O inalcançável tornou-se tangível apenas através da minha imaginação ou talvez seja só meu eu querendo tapar o sol com uma peneira furada. Se eu continuar permitindo, viverei de ar? É tentador. A ideia de uma conexão física é atrasada pela intensidade dessa conexão que torna tudo reles, insignificante e efêmero. Como justificar esse entrave à minha consciência? Poderia o Universo unir essa luz a um corpo existente para que eu possa sentir a angústia de incitar o encontro? Não anseio pelo guardião, ou mesmo, pelo príncipe que protege a mocinha.
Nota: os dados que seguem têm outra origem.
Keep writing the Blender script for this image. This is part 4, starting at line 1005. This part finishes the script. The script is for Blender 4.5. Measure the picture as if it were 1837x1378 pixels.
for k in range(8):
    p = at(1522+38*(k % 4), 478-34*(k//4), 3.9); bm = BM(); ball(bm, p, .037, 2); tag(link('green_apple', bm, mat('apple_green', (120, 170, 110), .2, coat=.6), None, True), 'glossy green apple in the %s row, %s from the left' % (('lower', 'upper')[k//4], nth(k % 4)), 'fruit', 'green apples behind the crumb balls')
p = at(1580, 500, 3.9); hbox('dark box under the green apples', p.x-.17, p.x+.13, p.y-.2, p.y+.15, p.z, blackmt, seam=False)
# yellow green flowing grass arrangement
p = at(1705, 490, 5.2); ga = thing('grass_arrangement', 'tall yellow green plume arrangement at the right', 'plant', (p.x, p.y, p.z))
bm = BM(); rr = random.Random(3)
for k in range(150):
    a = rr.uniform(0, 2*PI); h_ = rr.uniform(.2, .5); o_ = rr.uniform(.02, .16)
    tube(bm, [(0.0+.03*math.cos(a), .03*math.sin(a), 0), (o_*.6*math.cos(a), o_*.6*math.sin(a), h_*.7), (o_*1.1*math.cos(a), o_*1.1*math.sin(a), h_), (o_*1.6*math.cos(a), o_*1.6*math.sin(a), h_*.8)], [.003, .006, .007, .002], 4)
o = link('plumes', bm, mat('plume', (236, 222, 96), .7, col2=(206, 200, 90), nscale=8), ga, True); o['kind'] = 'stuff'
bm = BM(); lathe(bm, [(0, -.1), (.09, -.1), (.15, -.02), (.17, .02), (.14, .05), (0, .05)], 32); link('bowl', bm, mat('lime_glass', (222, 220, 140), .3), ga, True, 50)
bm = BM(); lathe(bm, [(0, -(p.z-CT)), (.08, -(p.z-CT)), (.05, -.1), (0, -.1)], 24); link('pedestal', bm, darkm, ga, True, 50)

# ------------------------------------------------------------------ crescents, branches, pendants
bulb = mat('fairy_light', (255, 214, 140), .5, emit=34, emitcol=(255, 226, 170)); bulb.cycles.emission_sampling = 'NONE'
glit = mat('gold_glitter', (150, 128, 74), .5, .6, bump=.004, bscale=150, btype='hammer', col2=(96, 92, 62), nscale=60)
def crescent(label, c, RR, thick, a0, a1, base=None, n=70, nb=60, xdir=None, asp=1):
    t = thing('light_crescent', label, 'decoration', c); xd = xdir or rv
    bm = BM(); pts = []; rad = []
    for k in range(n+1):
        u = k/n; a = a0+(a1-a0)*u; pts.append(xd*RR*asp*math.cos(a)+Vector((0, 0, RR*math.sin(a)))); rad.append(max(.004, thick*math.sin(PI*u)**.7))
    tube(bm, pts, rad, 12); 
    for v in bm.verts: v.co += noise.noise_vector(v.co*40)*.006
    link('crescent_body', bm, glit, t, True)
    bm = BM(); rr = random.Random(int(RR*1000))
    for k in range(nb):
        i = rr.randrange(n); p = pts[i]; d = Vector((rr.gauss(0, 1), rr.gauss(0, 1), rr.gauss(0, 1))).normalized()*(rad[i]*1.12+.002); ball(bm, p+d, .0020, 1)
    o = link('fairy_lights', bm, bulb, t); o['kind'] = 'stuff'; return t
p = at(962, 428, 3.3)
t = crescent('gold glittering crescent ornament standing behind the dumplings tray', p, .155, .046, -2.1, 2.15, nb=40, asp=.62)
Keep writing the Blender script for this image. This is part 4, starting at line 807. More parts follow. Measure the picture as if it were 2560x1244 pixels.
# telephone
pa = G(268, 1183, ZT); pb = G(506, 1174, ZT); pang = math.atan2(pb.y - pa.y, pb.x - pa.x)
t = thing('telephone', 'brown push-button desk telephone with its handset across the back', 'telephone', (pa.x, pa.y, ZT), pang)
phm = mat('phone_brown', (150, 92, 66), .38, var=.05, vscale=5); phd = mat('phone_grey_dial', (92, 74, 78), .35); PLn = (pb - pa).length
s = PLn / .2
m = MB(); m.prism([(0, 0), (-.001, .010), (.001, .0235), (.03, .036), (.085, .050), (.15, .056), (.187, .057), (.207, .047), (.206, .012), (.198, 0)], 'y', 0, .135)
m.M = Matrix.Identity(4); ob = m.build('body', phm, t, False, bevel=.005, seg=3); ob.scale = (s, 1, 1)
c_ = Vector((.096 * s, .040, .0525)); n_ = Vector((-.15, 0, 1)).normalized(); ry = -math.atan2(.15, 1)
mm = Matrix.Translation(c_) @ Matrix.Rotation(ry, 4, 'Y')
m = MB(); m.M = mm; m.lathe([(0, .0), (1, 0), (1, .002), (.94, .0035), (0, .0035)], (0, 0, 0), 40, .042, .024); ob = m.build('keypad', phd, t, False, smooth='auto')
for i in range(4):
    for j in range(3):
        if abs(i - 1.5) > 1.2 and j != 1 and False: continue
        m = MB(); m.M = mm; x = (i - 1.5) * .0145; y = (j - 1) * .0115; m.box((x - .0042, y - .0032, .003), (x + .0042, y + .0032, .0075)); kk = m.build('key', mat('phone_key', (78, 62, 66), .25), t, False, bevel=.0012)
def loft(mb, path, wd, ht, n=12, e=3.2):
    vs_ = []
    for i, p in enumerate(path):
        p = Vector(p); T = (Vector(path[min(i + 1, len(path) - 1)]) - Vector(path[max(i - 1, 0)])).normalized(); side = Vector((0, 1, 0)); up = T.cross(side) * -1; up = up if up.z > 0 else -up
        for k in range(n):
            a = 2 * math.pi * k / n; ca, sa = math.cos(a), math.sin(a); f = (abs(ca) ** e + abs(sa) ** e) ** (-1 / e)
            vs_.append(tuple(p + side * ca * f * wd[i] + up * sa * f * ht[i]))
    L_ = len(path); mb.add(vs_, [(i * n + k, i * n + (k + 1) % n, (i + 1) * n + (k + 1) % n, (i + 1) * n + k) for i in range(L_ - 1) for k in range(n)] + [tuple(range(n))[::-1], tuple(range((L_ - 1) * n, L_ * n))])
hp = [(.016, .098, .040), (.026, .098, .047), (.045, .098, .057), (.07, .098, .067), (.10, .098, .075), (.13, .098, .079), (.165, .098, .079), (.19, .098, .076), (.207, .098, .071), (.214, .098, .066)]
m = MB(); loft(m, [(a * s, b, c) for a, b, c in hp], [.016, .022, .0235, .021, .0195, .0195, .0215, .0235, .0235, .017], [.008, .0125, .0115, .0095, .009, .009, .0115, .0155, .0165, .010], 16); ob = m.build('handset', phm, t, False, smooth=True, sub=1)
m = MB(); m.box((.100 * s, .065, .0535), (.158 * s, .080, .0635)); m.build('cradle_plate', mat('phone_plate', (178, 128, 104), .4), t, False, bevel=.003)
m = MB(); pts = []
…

Meu desejo é desprovido de nome e de face.


Contudo, a realidade frequentemente se transforma em subterfúgio, impedindo-me de revelar ao mundo a complexidade do meu interior. Os olhares tornam-se espelhos que refletem o medo inconsciente por não me conformar aos padrões convencionais. O padrão não me atrai. Talvez seja o desafio, talvez não.


Enquanto me afundo nas profundezas da minha própria mente, vejo-me enredada em uma dança constante entre a realidade e a imaginação. A luz que deveria ser uma fonte de confronto com a realidade, torna-se, por vezes, um catalisador para minha hesitação. Será que essa ligação transcendental é apenas um escape da crueza do mundo que me cerca? Ou é, de fato, um portal para uma verdade mais profunda que, por enquanto, permanece velada aos olhos mundanos?


Em meu íntimo, construo pontes entre vielas de luzes e lanternas de sonhos, que podem até ser confundidas com fantasia, onde o toque sem pele e o abraço sem braços ganham vida. Nesse reino, sou a arquiteta da minha própria narrativa, livre das amarras dessa realidade que aprisiona e me permite a fuga temporária que me atormenta. Um tipo de lucidez invertida, diria. 


Meus pensamentos dançam conforme o vento, incitando uma angustia de descontentamento. Que bom seria se meu desejo se tornasse realidade. O desejo, intenso e sem face, permanece como um suspiro, alento. A verdade que se encontra nos confins do eu primitivo se propagada no infinito do inconsciente. Enquanto continuo a tecer as finitas teias da minha existência, oscilo entre o palpável e o efêmero, e na busca constante pela angustia que ecoa além das fronteiras do espaço. Se meu desejo tivesse face seria esculpida pela tinta colorida dos meus desenhos; e se tivesse nome, seria o seu, a tradução da melodia que afaga todo esse tormento.